The applicant (Assmang) is the owner of a surface right and mining right on a Northern Cape property. The mining right authorises Assmang to mine manganese ore at its Black Rock Mine on the property.

Three parties (PPG Gemstone and Export, Matebesi Family Trust and Mr PG Matebesi) lodged applications to mine gemstones within Assmang’s mining area.

Assmang was not aware of these applications and lodged an appeal in terms of section 96 and objected in terms of section 10(2) of the MPRDA. Despite these, the DMRE’s regional manager granted environmental authorisation (EA) to the 3 parties.

This case concerns a judicial review by Assmang of the decisions by the DMRE to grant the three EAs.

The EAs were granted following the submission of a basic assessment report (BAR) and an environmental management programmed report (EMPr). Assmang claimed that the BAR and EMPr were so fundamentally and fatally flawed that they tainted the lawfulness and validity of the EAs. It alleged that the BAR and EMPr contained inaccurate, incorrect and misleading information. Assmang raised several grounds for review and contended that the EAs were obtained through non-disclosure of material information or misrepresentation of material facts

Importantly, Assmang argued that the respondents had failed to consult with it while conducting its environmental impact assessment. Assmang submitted that the failure to provide it with an adequate opportunity to comment on the BAR and EMPr is in contravention of the peremptory public participation process required under Regulations 40 and 41 of the NEMA EIA Regulations, and in violation of its right to administrative action, which is lawful, reasonable and procedurally fair.

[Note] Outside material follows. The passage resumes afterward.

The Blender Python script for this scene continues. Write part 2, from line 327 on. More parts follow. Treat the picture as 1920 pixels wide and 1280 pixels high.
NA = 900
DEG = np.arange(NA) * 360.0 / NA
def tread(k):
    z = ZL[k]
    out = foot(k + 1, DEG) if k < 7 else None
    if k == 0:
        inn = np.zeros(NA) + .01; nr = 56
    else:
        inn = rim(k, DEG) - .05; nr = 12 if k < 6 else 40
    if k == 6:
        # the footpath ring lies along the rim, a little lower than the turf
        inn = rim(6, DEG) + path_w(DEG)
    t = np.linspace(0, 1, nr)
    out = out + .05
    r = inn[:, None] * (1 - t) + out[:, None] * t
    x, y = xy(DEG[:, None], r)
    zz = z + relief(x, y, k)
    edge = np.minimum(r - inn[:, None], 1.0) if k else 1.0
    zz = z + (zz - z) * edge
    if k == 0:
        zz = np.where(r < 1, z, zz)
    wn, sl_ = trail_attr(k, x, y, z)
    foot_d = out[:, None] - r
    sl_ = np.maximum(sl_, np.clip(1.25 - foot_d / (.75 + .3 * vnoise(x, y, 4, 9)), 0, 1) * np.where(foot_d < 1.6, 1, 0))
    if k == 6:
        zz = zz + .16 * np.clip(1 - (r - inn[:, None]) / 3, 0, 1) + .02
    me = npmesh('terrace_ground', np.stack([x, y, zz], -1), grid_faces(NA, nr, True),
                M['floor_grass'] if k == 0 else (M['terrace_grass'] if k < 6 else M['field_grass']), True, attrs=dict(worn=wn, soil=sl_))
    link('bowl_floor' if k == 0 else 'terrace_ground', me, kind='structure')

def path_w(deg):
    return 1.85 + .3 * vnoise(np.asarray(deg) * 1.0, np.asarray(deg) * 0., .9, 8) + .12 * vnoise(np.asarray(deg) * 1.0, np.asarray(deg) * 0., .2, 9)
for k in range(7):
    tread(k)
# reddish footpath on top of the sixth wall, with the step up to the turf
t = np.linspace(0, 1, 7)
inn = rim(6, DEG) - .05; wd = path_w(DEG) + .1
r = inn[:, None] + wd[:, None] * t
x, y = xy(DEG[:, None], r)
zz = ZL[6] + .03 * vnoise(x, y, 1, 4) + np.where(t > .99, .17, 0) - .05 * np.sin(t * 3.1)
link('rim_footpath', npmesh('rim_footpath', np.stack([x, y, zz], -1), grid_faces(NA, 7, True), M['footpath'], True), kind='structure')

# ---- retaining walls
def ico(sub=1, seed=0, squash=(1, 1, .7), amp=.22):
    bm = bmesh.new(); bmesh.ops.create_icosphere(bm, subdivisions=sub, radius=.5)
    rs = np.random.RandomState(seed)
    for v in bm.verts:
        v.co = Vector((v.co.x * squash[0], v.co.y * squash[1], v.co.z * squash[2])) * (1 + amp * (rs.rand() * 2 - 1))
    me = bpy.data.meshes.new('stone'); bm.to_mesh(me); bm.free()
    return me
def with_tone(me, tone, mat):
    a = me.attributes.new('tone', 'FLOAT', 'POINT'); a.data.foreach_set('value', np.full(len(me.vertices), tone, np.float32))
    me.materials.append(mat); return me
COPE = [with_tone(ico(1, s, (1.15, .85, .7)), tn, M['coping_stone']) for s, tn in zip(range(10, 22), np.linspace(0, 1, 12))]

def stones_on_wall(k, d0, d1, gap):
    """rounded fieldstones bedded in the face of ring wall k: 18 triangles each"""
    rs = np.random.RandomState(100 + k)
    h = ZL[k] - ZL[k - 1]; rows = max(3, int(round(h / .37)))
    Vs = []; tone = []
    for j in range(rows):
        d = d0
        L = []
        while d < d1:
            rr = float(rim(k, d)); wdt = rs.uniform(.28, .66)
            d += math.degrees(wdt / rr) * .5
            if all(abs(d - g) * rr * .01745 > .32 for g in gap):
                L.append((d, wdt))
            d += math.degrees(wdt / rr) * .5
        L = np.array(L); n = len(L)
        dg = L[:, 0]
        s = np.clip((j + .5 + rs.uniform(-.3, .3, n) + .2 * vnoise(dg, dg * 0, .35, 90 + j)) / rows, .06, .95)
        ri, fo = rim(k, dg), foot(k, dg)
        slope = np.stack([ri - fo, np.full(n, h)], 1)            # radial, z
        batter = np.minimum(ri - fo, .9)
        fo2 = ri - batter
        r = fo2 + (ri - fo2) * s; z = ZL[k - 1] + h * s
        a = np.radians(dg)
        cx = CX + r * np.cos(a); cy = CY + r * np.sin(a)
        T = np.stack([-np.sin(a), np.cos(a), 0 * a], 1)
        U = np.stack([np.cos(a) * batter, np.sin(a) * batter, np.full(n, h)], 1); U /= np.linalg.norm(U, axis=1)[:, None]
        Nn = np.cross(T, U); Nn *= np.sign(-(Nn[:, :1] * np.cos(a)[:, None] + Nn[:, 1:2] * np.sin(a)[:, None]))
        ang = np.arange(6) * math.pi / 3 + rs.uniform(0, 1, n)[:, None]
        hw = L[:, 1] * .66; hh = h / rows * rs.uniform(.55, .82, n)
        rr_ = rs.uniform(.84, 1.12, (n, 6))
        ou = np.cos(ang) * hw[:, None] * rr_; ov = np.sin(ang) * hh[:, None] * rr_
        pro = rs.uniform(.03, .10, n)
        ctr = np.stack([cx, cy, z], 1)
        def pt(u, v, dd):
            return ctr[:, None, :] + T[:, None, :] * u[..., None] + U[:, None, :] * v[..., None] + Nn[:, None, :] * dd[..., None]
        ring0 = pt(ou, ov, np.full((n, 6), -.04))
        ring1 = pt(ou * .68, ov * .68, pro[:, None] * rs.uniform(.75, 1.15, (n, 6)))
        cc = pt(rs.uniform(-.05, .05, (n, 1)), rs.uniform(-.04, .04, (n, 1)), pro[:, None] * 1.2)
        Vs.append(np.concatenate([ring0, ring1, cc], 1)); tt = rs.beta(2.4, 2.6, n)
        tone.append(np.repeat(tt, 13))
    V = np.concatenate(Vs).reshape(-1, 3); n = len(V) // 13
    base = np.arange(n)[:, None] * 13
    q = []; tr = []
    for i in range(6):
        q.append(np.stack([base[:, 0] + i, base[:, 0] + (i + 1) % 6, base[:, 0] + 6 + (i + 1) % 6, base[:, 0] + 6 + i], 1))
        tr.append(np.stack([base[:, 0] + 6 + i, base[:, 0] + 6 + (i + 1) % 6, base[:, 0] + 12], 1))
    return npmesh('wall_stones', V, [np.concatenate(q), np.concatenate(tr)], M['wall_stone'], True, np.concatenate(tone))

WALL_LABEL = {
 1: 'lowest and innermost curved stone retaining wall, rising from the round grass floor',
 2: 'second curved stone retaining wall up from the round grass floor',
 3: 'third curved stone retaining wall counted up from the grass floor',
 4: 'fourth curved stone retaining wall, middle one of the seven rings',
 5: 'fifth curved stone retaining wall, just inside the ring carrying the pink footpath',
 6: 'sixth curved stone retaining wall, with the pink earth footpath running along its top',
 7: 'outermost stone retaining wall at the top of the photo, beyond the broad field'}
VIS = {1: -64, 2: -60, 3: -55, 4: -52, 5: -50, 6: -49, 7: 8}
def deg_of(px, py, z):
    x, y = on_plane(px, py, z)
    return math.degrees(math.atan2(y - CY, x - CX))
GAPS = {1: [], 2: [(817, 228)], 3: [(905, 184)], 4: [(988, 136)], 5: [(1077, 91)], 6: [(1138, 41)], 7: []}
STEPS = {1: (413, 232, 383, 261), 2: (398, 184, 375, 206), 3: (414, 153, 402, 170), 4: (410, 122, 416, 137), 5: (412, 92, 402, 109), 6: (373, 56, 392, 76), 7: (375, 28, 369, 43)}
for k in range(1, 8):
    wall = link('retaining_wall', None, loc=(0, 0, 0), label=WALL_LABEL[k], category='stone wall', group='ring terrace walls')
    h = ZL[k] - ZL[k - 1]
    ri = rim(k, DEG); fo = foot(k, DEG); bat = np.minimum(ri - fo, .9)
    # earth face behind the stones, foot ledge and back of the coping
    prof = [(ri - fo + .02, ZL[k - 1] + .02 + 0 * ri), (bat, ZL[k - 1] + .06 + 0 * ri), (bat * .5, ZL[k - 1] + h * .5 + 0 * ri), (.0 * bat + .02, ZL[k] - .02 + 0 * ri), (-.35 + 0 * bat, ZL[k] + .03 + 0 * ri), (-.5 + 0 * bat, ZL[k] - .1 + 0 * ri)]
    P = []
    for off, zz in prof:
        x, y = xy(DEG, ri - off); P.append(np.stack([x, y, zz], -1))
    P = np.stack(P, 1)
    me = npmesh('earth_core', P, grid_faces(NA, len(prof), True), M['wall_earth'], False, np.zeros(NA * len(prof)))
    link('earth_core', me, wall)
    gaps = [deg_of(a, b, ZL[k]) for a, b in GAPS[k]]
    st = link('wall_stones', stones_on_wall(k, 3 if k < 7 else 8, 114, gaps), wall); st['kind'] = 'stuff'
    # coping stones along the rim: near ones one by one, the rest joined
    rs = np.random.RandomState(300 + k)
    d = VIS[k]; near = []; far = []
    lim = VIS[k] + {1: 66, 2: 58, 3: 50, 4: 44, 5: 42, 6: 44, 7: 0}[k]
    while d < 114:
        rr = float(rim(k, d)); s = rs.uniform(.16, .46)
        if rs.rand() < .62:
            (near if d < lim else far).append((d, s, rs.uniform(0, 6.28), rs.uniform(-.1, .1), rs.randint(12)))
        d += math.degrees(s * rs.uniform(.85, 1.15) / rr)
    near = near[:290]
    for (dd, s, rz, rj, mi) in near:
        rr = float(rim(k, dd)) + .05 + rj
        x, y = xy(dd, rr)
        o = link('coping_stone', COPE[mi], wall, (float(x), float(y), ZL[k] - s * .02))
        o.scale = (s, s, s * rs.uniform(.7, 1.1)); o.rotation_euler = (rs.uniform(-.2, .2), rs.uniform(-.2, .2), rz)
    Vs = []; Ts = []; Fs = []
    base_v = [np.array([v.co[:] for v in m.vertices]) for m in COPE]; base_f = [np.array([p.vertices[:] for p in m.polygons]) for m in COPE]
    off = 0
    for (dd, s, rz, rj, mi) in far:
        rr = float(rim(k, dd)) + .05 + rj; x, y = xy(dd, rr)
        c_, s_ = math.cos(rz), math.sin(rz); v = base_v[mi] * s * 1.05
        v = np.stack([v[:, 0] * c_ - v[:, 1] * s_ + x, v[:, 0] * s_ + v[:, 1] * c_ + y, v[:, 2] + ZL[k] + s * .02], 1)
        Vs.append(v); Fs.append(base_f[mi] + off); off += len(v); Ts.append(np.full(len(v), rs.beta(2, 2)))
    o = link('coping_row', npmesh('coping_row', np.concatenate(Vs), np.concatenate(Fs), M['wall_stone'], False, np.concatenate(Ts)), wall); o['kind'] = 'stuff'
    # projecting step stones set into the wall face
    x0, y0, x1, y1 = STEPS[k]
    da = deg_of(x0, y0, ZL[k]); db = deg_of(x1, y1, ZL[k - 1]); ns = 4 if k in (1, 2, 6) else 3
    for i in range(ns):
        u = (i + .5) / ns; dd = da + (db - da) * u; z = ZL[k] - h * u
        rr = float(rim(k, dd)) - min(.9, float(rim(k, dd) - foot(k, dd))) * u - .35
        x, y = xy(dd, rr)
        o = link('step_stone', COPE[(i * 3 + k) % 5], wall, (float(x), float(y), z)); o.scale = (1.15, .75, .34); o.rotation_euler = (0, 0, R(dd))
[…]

The DMRE argued that Asssmang had not exhausted internal remedies or applied for condonation for late filing of the review. It also argued that Assmang did not have an exclusive right to mine on the property. It argued that the 3 parties had made efforts to contact Assmang prior to the EIA process.

The court held:

The aspect that renders the decisions to grant environmental authorisations reviewable is Assmang’s undisputed contention that it was not consulted when the BAR and EMPr were compiled, or informed of the application for environmental authorisation. The third respondents’ applications for environmental authorisations reflected that such consultations, did in fact, occur. The latter is not confirmed under oath in these proceedings.  I find that the representation that Assmang was consulted, constitutes a misrepresentation of material facts that justifies the review and setting aside of the environmental authorisation.”

It went on to provide:

    The overall goal of requiring environmental authorisation is to protect human health and the environment. Where mining activities are already occurring on a property, it is imperative to invite the existing right holder to consult and ensure such consultation occurs. The existing right holder who is conducting mining operations is not to be considered akin to a landowner who needs to be consulted because the prospective mining operations might limit the exercise of his entitlements as a landowner. Only through effective consultation with the existing mining right holder who is actively mining will a prospective miner be able to determine the extent of existing activities, consider the cumulative effect of multiple mining operations occurring simultaneously on the same mining area, and be able to plan accordingly. This is why further consultation after granting an environmental authorisation can never rectify the lack of consultation before the environmental authorisation was granted. Consequently, it would have been impossible for the decision-maker to assess the impact of the proposed mining projects on the environment without considering the extent of the existing mining operations.”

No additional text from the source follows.